Indian GAIL and Reliance Industries Limited companies are due to set up a gas-burning Petrochemical complex in Qatar.

The companies have negotiated about establishing the complex with Qatar Petroleum.

Besides, there are some media reports that Petronet LNG Limited is discussing import of LNG to expand capacity in Dahej and for planned Kochi terminal with RasGas Qatar.

Petronet LNG Limited inked a contract with RasGas, Qatar in July 1999 to import 7.5 million metric ton per annum of Liquefied Natural Gas for a period of 25 years.

According to the contract, supply of 5 million metric ton per annum of LNG began in 2004 and the supply of balance 2.5 million metric ton per annum of LNG will start in the last quarter of 2009.

Also, Indian Consortium of GAIL Limited, Indian Oil Corporation & Bharat Petroleum Corporation Limited inked a Sale Purchase Agreement in Tehran on June 13th 2005 to purchase 5 million metric ton per annum of LNG with National Iranian Gas Export Company.

The contract will begin from the last quarter of 2009 and will continue for 25 years.

India is also due to import Iranian gas through a multi-billion-dollar pipeline which is to take Iran’s rich energy reserves to the South Asian country via Pakistan.

Iran and Pakistan initiated a Gas Sales Purchase Agreement on the project last year.

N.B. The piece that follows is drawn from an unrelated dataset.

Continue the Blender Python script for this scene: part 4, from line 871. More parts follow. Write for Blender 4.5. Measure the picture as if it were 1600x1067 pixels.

Indian and Pakistani officials also announced that they had resolved almost all bilateral issues including transit fee which saw New Delhi boycotting IPI pipeline talks for about a year.

In June, Pakistan Foreign Minister Shah Mahmood Qureshi, who met New Delhi’s Oil Minister Murli Deora said that the two sides have resolved all bilateral issues.

India has more or less agreed to give Pakistan a transit fee of $200 million per year, which is equivalent to $0.60 per million British thermal unit for allowing passage of the pipeline through that country.

India and Pakistan finally agreed in February 2007 to pay Iran $4.93 per million British thermal units ($4.67/GJ) but some details relating to price adjustment remained open to further negotiation. There was a breakthrough in the talks in April 2008 when Iranian President Mahmoud Ahmadinejad visited Pakistan and India.

According to the project proposal, the pipeline will begin from Iran’s Assalouyeh Energy Zone in the south and stretch over 1,100 km through Iran. In Pakistan, it will pass through Baluchistan and Sindh but officials now say the route may be changed if China agrees to the project.

The gas will be supplied from the South Pars field. The initial capacity of the pipeline will be 22 billion cubic meter of natural gas per annum, which is expected to be later raised to 55 billion cubic meter. It is expected to cost $7.4 billion.

According to Indian ministry sources, the IPI gas pipeline is quite crucial for New Delhi as after signing of the agreement, 60 million standard cubic meters per day (mmscmd) of gas is expected to be supplied in phase-I, which will be shared equally between India and Pakistan.